What is wanted is an exact restatement of the lines from the one with "Generate a Blender" through the one with "R = math.radians", both included, and of no other lines.

** start Supplied entries **

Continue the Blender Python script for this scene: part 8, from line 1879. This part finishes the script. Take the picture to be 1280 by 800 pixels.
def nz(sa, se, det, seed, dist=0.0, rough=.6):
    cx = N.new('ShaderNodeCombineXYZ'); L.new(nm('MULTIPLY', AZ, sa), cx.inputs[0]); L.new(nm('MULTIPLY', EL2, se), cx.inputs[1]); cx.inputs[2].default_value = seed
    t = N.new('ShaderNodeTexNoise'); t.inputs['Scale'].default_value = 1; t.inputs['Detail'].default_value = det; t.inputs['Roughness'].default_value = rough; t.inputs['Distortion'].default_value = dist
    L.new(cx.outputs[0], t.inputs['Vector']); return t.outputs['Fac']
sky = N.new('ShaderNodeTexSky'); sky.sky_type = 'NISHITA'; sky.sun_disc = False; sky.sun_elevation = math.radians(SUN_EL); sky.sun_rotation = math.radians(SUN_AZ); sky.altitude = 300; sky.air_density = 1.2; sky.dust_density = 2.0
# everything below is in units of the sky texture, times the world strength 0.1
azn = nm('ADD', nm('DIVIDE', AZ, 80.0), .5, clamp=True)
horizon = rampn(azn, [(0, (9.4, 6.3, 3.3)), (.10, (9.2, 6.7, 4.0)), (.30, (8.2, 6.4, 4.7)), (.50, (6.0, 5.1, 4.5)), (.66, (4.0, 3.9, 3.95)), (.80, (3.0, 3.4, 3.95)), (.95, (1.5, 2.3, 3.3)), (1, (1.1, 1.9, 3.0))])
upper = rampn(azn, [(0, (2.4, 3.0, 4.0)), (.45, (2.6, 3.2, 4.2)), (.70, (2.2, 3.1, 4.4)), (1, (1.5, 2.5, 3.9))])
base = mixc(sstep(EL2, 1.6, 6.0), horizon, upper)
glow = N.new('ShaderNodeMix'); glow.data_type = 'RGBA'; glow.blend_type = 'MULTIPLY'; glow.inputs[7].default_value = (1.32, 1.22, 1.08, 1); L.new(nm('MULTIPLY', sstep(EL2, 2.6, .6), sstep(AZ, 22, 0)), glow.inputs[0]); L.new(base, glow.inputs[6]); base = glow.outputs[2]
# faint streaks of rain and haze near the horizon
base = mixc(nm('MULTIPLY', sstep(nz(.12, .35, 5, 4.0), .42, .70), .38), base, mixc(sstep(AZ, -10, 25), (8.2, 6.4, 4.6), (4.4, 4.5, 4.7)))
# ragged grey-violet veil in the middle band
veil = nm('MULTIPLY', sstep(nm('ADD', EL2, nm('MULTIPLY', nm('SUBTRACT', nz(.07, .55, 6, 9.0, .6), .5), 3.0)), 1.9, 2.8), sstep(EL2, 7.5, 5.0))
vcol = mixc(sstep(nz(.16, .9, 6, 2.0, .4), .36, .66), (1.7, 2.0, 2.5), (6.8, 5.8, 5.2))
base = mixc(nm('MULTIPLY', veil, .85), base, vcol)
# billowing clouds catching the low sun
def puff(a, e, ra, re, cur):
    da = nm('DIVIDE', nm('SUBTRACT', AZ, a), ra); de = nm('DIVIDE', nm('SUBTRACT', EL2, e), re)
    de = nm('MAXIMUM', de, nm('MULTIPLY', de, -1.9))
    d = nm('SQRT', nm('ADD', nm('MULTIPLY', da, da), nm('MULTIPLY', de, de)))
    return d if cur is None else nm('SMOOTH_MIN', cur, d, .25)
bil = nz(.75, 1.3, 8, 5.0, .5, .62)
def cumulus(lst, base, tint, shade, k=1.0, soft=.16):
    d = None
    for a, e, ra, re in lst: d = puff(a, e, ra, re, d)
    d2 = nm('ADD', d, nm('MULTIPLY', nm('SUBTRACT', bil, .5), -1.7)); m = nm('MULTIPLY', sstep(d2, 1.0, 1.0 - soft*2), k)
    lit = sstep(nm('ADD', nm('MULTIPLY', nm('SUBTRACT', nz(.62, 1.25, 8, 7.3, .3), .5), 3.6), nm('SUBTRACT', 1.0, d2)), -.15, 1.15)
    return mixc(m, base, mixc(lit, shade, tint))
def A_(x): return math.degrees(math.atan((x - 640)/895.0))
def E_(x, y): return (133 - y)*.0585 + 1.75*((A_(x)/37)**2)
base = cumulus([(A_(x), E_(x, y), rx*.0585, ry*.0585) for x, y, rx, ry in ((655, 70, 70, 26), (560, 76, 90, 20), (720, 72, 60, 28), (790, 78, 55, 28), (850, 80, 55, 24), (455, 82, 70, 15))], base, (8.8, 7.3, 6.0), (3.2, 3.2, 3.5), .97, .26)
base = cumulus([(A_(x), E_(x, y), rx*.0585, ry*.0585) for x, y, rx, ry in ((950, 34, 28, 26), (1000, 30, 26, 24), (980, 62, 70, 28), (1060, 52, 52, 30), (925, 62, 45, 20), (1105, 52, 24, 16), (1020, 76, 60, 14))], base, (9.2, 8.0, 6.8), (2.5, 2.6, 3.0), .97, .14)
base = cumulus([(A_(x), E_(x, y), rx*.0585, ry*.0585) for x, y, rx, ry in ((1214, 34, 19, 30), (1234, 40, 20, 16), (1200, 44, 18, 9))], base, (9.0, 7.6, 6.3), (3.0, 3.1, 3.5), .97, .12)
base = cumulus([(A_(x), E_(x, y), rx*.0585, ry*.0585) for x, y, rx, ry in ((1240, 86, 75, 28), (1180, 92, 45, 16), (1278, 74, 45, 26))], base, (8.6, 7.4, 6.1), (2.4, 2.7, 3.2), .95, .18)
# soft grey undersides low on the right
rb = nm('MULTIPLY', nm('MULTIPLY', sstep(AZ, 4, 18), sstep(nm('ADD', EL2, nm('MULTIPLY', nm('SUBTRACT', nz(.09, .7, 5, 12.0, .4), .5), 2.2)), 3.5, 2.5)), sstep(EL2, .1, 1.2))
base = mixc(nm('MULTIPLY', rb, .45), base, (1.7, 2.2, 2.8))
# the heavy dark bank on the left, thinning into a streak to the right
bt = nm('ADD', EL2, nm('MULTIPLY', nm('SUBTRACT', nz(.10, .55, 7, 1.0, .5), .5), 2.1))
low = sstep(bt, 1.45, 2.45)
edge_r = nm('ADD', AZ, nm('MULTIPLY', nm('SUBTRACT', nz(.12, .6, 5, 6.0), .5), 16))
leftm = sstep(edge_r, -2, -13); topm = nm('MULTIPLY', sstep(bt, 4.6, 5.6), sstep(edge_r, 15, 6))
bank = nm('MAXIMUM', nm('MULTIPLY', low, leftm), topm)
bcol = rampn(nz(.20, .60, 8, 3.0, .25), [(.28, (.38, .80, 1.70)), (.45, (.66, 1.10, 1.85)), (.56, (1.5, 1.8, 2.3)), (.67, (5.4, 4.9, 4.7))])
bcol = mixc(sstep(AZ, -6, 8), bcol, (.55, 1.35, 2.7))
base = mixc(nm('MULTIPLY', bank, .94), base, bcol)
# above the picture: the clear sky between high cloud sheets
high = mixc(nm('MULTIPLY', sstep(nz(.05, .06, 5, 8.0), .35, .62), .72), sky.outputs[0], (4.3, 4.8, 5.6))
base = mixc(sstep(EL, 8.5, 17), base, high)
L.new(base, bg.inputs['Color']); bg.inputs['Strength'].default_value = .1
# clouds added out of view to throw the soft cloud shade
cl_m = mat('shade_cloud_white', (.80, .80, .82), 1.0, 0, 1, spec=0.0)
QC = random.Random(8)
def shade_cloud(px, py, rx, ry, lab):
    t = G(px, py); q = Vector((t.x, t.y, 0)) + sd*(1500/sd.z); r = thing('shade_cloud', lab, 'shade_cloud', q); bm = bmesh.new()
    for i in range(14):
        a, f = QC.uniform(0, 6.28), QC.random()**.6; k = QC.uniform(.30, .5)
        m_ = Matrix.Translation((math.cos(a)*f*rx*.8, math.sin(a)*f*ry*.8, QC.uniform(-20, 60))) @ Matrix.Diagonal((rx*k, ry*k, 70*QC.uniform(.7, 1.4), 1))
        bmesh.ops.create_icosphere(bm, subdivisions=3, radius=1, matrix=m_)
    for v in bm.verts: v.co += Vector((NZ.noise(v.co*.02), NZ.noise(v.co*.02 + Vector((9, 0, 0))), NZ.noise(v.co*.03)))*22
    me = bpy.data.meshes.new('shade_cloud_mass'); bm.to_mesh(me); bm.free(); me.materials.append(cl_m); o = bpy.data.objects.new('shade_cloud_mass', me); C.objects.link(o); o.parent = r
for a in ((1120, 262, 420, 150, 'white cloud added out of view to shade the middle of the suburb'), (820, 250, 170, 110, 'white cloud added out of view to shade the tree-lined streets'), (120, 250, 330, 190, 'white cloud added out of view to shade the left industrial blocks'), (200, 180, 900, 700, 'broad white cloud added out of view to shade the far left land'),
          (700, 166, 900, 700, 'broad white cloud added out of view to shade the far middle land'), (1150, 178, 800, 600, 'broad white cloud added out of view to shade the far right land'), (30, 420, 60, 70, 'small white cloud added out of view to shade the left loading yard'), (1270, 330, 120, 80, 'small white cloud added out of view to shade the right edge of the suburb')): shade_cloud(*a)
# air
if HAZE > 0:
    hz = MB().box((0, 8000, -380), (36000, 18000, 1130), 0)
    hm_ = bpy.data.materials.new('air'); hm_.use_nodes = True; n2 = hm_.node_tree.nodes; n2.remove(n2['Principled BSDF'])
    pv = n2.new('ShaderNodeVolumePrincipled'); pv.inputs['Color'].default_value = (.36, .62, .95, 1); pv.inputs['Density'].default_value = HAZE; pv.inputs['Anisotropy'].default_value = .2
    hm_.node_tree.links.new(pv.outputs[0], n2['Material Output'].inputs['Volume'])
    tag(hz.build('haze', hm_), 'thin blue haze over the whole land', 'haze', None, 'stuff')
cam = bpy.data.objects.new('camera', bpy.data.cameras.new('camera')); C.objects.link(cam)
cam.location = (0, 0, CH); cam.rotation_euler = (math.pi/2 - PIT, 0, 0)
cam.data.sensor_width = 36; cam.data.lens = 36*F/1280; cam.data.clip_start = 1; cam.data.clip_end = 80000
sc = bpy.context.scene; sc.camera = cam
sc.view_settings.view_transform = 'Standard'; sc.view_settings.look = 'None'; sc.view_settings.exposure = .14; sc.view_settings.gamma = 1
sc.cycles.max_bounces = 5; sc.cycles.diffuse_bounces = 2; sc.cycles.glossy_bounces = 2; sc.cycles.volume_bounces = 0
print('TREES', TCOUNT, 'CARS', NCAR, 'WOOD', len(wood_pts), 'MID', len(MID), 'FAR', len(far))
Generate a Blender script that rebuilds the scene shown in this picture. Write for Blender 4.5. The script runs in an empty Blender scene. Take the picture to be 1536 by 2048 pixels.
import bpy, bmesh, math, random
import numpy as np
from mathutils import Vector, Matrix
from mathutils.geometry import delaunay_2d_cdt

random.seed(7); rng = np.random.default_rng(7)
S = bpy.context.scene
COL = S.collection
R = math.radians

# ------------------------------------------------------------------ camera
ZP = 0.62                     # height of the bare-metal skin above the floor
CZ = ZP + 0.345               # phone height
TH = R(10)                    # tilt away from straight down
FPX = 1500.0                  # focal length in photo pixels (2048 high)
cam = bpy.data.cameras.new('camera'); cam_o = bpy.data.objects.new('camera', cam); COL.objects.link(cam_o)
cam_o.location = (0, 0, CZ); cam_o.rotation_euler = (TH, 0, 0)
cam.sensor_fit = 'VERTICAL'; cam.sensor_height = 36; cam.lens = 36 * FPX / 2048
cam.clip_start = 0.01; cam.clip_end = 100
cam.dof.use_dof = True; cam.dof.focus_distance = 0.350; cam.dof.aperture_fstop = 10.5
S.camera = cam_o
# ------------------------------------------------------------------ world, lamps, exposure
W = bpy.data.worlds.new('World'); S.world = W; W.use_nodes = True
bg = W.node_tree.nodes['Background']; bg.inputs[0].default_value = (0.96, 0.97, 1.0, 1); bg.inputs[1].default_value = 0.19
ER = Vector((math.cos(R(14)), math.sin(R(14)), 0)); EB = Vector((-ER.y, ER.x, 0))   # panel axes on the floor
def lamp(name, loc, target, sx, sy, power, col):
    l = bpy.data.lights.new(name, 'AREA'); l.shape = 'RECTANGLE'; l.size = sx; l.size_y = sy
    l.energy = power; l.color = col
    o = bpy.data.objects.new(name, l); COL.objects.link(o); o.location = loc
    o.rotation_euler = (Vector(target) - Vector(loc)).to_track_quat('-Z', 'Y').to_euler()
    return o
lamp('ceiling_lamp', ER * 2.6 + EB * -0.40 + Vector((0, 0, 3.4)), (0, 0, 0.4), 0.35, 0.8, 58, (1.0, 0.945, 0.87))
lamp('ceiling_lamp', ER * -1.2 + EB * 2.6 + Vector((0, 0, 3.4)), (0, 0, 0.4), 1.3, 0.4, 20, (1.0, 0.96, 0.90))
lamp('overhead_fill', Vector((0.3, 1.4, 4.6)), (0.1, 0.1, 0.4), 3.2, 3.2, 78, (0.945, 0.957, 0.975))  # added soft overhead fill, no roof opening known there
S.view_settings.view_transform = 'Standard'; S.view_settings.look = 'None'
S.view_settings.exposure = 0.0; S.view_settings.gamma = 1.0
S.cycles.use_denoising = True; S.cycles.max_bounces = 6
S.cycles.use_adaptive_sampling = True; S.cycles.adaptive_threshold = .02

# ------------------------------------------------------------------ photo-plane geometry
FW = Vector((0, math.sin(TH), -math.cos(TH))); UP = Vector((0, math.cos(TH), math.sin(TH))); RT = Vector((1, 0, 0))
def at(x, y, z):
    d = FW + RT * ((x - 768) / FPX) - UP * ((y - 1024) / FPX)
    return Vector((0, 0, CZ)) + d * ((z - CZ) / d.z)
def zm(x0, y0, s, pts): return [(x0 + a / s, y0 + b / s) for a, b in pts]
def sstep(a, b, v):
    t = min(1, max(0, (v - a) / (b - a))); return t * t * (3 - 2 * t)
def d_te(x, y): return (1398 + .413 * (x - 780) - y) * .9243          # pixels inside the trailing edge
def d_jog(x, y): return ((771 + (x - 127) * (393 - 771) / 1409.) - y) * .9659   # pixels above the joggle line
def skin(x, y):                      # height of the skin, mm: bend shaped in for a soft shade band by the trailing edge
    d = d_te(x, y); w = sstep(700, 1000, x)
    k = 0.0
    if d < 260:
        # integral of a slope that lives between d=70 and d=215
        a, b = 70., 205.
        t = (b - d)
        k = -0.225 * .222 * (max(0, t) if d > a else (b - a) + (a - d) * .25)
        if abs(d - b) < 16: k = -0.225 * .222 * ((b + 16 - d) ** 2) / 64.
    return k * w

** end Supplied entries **

(Task answer):
Generate a Blender script that rebuilds the scene shown in this picture. Write for Blender 4.5. The script runs in an empty Blender scene. Take the picture to be 1536 by 2048 pixels.
import bpy, bmesh, math, random
import numpy as np
from mathutils import Vector, Matrix
from mathutils.geometry import delaunay_2d_cdt

random.seed(7); rng = np.random.default_rng(7)
S = bpy.context.scene
COL = S.collection
R = math.radians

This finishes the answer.